Flowers-in-the-attic The summer I turned thirteen, my best friend and I spent hours lounging around on the couch, scanning through her mom’s stacks of Harlequin paperbacks to find the dirty goods. This was the early ’80s, when the Harlequin status quo of virginal heroine gave way to new imprints that allowed the girl to have ‘done it’ already. Sadly, my friend’s mom didn’t read those, so we were left with vague (and much too short) sex scenes. Still, it was a start, albeit a disappointing one.

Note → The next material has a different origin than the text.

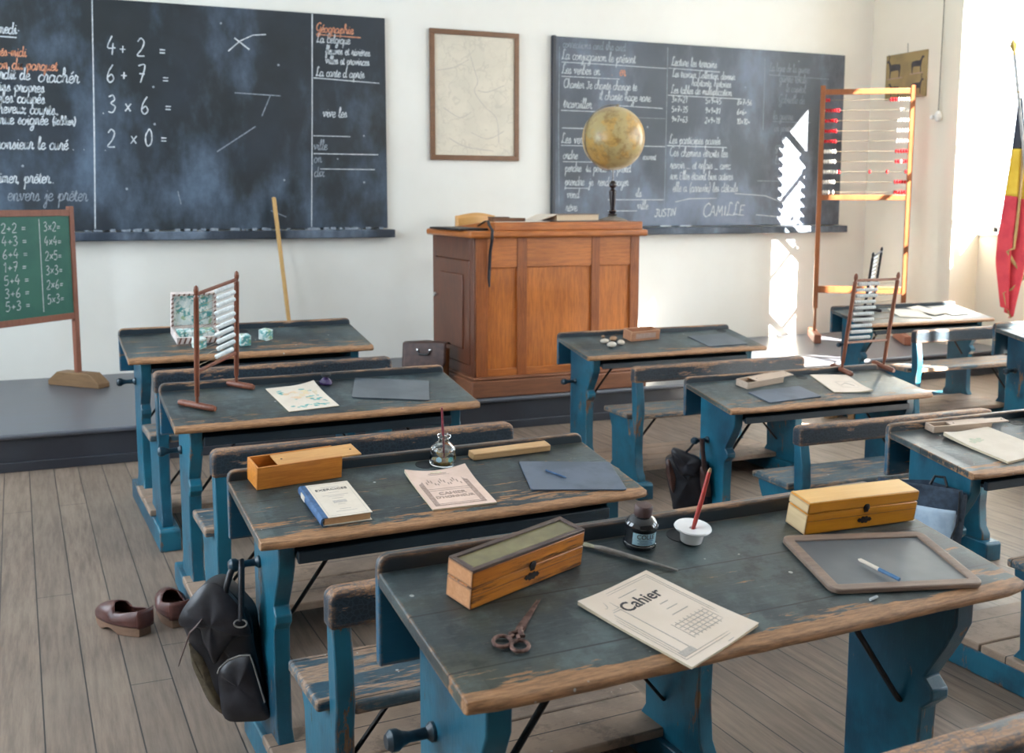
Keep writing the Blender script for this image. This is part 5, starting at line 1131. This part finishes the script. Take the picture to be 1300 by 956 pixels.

No Fifty Shades of Grey back then, being read openly on the bus. Your smut was either out there, in the form of Playboy, or it was buried beneath glossy dust jackets of ‘women’s lit’. But life finds a way, and the smut got found.

Here are five novels that that taught me about smut, and will probably continue to teach others as well...

Flowers in the Attic by V.C. Andrews: Children hidden away in the attic of a mansion, two generations of incest, and filicide. The spawn of several sequels (the final one finished by a ghostwriter after Andrews’ death), Flowers was popular among my young teenage friends and me because the narrator is a teenage girl like us... only trapped in an attic with her handsome, sensitive, strong older brother. Hey, he wasn’t our brother, so we could understand the attraction. With each page the adult characters’ actions became more reprehensible — and unrealistic — but we couldn’t look away. We knew the incest was taboo, but that’s part of what made it so hot  since the scenes weren’t terribly explicit.